The American Friend is perhaps best described as a contemporary Franco-German film noir in colour. Like most of its earlier American counterparts it's firmly set in the city, but here the cityscape is European (Hamburg, Paris, Munich) and only briefly American (New York), though one can't but help being reminded of the States when the Sam Fuller character is pushed downstairs in an echo of the famous murder by Richard Widmark in Henry Hathaway's Kiss of Death. And then again, all the cities look alike—that is, American— anyway, inhabited, or rather, passed through, by dislocated, rootless characters with an increasingly shaky sense of personal identity. Wenders himself has explained that he chose a combination of film stock and lenses to "obtain a certain strange, artificial atmosphere" and "an image close to hyperrealism," and in this he and his cameraman Robby Müller were quite strikingly successful. One is reminded both of Edward Hopper and Hitchcock, and again Wenders has said that he used Hitchcockian framing in order to achieve "archetypes of images that are at the same time realist and artificial." Indeed, part of the undoubted fascination of The American Friend lies in its extraordinary combination of elements that one associates with the Hollywood cinema and the European art cinema. Wenders has described it as "really dialectical in its attitude to the American cinema: it's full of love and hatred," and Timothy Corrigan has elaborated on this point, noting that, on the one hand, there is a "rigorous decomposition of shots throughout the film, a kind of dissecting and emptying . . . whereby the visual excess of so many deep-focus, Hollywood films becomes a flat Wendersian exactitude" whilst, on the other, many shots "recreate the textual brilliance that intentionally echoes and reproduces the texture of so many American films." Similarly, although the film is superficially a thriller and part of the crime genre, it is visually devoid of conventional psychological explanations, the characters are for the most part extremely ambiguous and hard to read, and the gangster plot lines convoluted to the point of absurdity.

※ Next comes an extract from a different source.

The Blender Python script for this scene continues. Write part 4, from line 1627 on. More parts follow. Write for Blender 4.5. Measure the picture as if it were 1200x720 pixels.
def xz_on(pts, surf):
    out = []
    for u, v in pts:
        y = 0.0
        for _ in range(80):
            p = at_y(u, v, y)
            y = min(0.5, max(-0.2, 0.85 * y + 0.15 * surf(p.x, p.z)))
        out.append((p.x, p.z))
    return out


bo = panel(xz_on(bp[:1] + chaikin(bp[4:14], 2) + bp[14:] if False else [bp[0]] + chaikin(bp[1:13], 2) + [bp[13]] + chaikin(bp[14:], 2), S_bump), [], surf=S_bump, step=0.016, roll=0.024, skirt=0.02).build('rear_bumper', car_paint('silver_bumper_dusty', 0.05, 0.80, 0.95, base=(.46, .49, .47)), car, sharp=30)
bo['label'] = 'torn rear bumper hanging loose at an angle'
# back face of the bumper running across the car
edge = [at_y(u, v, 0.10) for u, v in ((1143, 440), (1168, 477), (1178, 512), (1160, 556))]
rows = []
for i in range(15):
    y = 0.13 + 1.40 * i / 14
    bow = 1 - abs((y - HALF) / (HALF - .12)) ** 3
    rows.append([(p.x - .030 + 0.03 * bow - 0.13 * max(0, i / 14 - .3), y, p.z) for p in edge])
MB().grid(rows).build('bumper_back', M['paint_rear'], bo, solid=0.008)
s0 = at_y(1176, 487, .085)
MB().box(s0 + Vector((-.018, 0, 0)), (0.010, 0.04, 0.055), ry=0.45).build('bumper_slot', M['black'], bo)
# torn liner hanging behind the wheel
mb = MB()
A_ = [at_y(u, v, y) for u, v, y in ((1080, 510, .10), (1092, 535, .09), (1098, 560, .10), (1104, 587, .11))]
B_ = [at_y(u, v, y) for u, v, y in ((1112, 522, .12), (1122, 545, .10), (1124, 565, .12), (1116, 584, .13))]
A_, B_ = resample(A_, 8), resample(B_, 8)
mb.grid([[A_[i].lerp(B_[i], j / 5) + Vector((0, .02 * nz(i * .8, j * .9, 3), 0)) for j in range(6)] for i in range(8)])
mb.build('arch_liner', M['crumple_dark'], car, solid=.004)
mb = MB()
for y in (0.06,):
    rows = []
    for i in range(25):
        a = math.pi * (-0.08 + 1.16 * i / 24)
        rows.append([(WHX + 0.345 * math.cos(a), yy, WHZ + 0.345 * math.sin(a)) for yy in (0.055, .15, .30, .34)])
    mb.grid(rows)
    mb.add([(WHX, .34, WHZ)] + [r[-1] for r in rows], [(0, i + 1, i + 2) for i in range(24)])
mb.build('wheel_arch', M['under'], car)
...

Clearly, then, The American Friend is not just about the uneasy relationship between a particular German and a particular American. It also concerns the relationship between Germany and America. Fears of Americanisation in Germany go back into the nineteenth century (as indeed they do in Britain), and of course the American colonization of the German subconscious has always been a consistent Wenders theme. But this, like his other films, is no simple anti-American parable like Herzog's Stroszek. Jonathan, like many a Wenders hero, and indeed like the director himself, clearly likes a good deal about American culture and, as Kathe Geist has observed, "far from being a man with no culture, Ripley possesses a rich and vibrant culture which Wenders enthusiastically shows us in Ripley's dress (blue jeans, cowboy boots, and cowboy hat) and furnishings (a jukebox, Coca-Cola machine, pool table, and neon Canada Dry sign)." If there is American exploitation here it is, to a large extent, accepted and even welcomed. As Corrigan has put it, the relationship between Ripley and Jonathan in the film, like the relationship between the American and German film industries, is less a matter of exploitation and "more accurately described as a series of shared twists, contradictions, and compromises in which one's responses encourage the other's actions." In both the film and the industry, the friendship develops around mutual need, admiration and resentment; in both the film and the industry, the friendship is inherently, to borrow Jean Varboni's phrase, "a malady of love." This analogy works extremely well, especially when one considers the problems Wenders faced with Hammett, where he played Jonathan to Coppola's Ripley.